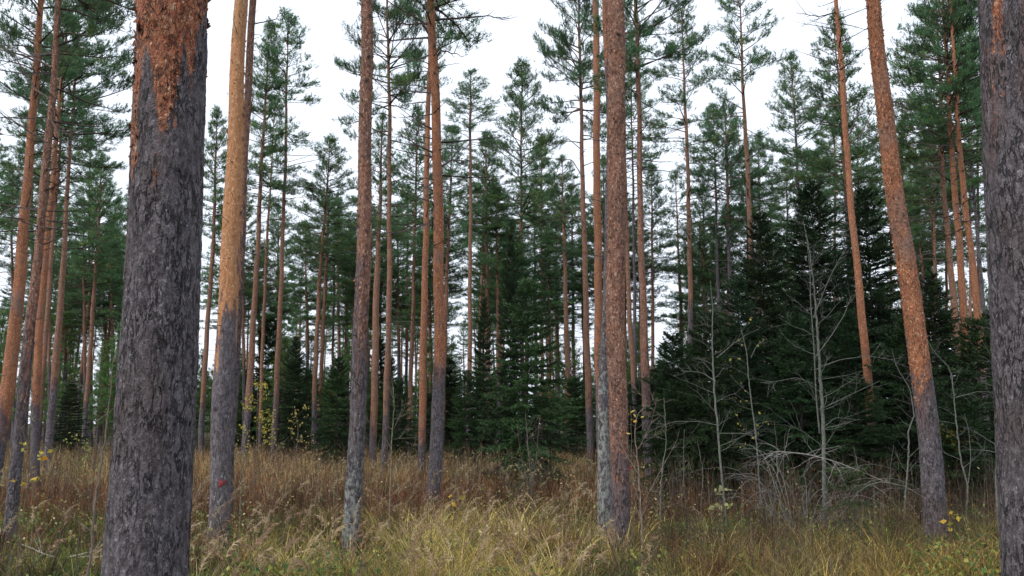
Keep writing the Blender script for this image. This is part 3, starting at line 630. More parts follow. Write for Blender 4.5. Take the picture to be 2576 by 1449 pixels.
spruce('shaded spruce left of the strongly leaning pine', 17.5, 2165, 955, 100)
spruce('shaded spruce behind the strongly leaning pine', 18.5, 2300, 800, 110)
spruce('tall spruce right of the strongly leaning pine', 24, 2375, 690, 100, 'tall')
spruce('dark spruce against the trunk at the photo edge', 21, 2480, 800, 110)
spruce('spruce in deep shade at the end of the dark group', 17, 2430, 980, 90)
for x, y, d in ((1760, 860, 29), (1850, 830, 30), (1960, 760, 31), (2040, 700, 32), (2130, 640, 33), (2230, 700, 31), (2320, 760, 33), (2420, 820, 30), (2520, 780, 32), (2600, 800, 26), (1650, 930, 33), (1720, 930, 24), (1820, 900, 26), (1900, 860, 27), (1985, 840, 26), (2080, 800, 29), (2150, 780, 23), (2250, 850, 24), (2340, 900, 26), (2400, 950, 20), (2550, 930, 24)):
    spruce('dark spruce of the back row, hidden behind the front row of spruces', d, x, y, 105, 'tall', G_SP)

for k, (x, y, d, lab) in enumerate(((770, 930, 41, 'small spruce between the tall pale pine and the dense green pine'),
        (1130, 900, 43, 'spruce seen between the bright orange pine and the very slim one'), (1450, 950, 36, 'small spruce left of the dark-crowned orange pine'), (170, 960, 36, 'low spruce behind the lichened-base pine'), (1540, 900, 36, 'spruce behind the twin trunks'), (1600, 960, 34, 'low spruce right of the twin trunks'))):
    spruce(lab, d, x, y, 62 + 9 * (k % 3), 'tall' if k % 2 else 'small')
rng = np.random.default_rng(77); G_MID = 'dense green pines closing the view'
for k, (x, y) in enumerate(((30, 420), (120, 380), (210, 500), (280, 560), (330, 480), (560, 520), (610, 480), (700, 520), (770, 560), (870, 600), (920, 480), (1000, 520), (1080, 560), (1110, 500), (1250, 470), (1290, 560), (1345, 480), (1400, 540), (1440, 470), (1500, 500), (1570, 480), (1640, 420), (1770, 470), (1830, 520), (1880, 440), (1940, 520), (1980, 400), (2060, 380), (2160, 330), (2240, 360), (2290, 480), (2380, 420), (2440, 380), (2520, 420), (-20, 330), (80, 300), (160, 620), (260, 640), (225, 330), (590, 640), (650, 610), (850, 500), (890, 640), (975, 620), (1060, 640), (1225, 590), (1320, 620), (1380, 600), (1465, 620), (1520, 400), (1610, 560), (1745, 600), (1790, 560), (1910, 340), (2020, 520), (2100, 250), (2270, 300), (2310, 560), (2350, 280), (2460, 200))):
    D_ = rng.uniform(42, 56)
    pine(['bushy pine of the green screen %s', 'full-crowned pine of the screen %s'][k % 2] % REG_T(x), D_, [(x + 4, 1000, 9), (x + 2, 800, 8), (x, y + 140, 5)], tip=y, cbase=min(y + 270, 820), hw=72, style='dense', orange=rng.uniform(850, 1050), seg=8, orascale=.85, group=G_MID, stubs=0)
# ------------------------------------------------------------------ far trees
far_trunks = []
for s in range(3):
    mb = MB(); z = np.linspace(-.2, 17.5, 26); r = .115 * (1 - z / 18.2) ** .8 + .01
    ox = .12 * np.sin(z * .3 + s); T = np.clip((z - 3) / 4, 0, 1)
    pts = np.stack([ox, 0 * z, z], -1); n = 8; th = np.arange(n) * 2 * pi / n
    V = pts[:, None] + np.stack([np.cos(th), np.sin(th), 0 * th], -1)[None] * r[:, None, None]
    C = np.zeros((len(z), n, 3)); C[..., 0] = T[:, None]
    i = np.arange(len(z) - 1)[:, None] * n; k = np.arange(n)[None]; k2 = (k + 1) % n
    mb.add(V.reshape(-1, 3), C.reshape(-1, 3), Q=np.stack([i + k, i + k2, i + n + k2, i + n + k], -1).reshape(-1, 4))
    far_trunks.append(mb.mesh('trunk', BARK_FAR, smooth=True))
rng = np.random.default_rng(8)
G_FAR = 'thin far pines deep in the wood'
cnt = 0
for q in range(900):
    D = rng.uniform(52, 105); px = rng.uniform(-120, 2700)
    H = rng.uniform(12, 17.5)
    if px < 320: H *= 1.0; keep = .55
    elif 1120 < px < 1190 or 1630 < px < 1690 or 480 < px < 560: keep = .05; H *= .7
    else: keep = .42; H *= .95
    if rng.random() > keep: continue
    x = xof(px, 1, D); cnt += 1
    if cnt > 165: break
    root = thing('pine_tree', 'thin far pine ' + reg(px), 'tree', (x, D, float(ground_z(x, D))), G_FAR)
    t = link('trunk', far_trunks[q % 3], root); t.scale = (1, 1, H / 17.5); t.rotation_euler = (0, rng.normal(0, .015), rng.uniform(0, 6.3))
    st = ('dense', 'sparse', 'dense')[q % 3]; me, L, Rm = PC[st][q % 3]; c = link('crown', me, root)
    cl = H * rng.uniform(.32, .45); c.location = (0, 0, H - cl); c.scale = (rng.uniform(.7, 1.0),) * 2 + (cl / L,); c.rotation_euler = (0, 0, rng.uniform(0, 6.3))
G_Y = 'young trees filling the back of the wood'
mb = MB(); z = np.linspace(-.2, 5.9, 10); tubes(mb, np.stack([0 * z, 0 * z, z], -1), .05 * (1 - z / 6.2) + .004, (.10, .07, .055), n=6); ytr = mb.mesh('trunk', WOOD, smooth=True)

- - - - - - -

→ Task directions: Omit the pictures and give the material again, exactly and in full.

→ Solution to this task:
Keep writing the Blender script for this image. This is part 3, starting at line 630. More parts follow. Write for Blender 4.5. Take the picture to be 2576 by 1449 pixels.
spruce('shaded spruce left of the strongly leaning pine', 17.5, 2165, 955, 100)
spruce('shaded spruce behind the strongly leaning pine', 18.5, 2300, 800, 110)
spruce('tall spruce right of the strongly leaning pine', 24, 2375, 690, 100, 'tall')
spruce('dark spruce against the trunk at the photo edge', 21, 2480, 800, 110)
spruce('spruce in deep shade at the end of the dark group', 17, 2430, 980, 90)
for x, y, d in ((1760, 860, 29), (1850, 830, 30), (1960, 760, 31), (2040, 700, 32), (2130, 640, 33), (2230, 700, 31), (2320, 760, 33), (2420, 820, 30), (2520, 780, 32), (2600, 800, 26), (1650, 930, 33), (1720, 930, 24), (1820, 900, 26), (1900, 860, 27), (1985, 840, 26), (2080, 800, 29), (2150, 780, 23), (2250, 850, 24), (2340, 900, 26), (2400, 950, 20), (2550, 930, 24)):
    spruce('dark spruce of the back row, hidden behind the front row of spruces', d, x, y, 105, 'tall', G_SP)

for k, (x, y, d, lab) in enumerate(((770, 930, 41, 'small spruce between the tall pale pine and the dense green pine'),
        (1130, 900, 43, 'spruce seen between the bright orange pine and the very slim one'), (1450, 950, 36, 'small spruce left of the dark-crowned orange pine'), (170, 960, 36, 'low spruce behind the lichened-base pine'), (1540, 900, 36, 'spruce behind the twin trunks'), (1600, 960, 34, 'low spruce right of the twin trunks'))):
    spruce(lab, d, x, y, 62 + 9 * (k % 3), 'tall' if k % 2 else 'small')
rng = np.random.default_rng(77); G_MID = 'dense green pines closing the view'
for k, (x, y) in enumerate(((30, 420), (120, 380), (210, 500), (280, 560), (330, 480), (560, 520), (610, 480), (700, 520), (770, 560), (870, 600), (920, 480), (1000, 520), (1080, 560), (1110, 500), (1250, 470), (1290, 560), (1345, 480), (1400, 540), (1440, 470), (1500, 500), (1570, 480), (1640, 420), (1770, 470), (1830, 520), (1880, 440), (1940, 520), (1980, 400), (2060, 380), (2160, 330), (2240, 360), (2290, 480), (2380, 420), (2440, 380), (2520, 420), (-20, 330), (80, 300), (160, 620), (260, 640), (225, 330), (590, 640), (650, 610), (850, 500), (890, 640), (975, 620), (1060, 640), (1225, 590), (1320, 620), (1380, 600), (1465, 620), (1520, 400), (1610, 560), (1745, 600), (1790, 560), (1910, 340), (2020, 520), (2100, 250), (2270, 300), (2310, 560), (2350, 280), (2460, 200))):
    D_ = rng.uniform(42, 56)
    pine(['bushy pine of the green screen %s', 'full-crowned pine of the screen %s'][k % 2] % REG_T(x), D_, [(x + 4, 1000, 9), (x + 2, 800, 8), (x, y + 140, 5)], tip=y, cbase=min(y + 270, 820), hw=72, style='dense', orange=rng.uniform(850, 1050), seg=8, orascale=.85, group=G_MID, stubs=0)
# ------------------------------------------------------------------ far trees
far_trunks = []
for s in range(3):
    mb = MB(); z = np.linspace(-.2, 17.5, 26); r = .115 * (1 - z / 18.2) ** .8 + .01
    ox = .12 * np.sin(z * .3 + s); T = np.clip((z - 3) / 4, 0, 1)
    pts = np.stack([ox, 0 * z, z], -1); n = 8; th = np.arange(n) * 2 * pi / n
    V = pts[:, None] + np.stack([np.cos(th), np.sin(th), 0 * th], -1)[None] * r[:, None, None]
    C = np.zeros((len(z), n, 3)); C[..., 0] = T[:, None]
    i = np.arange(len(z) - 1)[:, None] * n; k = np.arange(n)[None]; k2 = (k + 1) % n
    mb.add(V.reshape(-1, 3), C.reshape(-1, 3), Q=np.stack([i + k, i + k2, i + n + k2, i + n + k], -1).reshape(-1, 4))
    far_trunks.append(mb.mesh('trunk', BARK_FAR, smooth=True))
rng = np.random.default_rng(8)
G_FAR = 'thin far pines deep in the wood'
cnt = 0
for q in range(900):
    D = rng.uniform(52, 105); px = rng.uniform(-120, 2700)
    H = rng.uniform(12, 17.5)
    if px < 320: H *= 1.0; keep = .55
    elif 1120 < px < 1190 or 1630 < px < 1690 or 480 < px < 560: keep = .05; H *= .7
    else: keep = .42; H *= .95
    if rng.random() > keep: continue
    x = xof(px, 1, D); cnt += 1
    if cnt > 165: break
    root = thing('pine_tree', 'thin far pine ' + reg(px), 'tree', (x, D, float(ground_z(x, D))), G_FAR)
    t = link('trunk', far_trunks[q % 3], root); t.scale = (1, 1, H / 17.5); t.rotation_euler = (0, rng.normal(0, .015), rng.uniform(0, 6.3))
    st = ('dense', 'sparse', 'dense')[q % 3]; me, L, Rm = PC[st][q % 3]; c = link('crown', me, root)
    cl = H * rng.uniform(.32, .45); c.location = (0, 0, H - cl); c.scale = (rng.uniform(.7, 1.0),) * 2 + (cl / L,); c.rotation_euler = (0, 0, rng.uniform(0, 6.3))
G_Y = 'young trees filling the back of the wood'
mb = MB(); z = np.linspace(-.2, 5.9, 10); tubes(mb, np.stack([0 * z, 0 * z, z], -1), .05 * (1 - z / 6.2) + .004, (.10, .07, .055), n=6); ytr = mb.mesh('trunk', WOOD, smooth=True)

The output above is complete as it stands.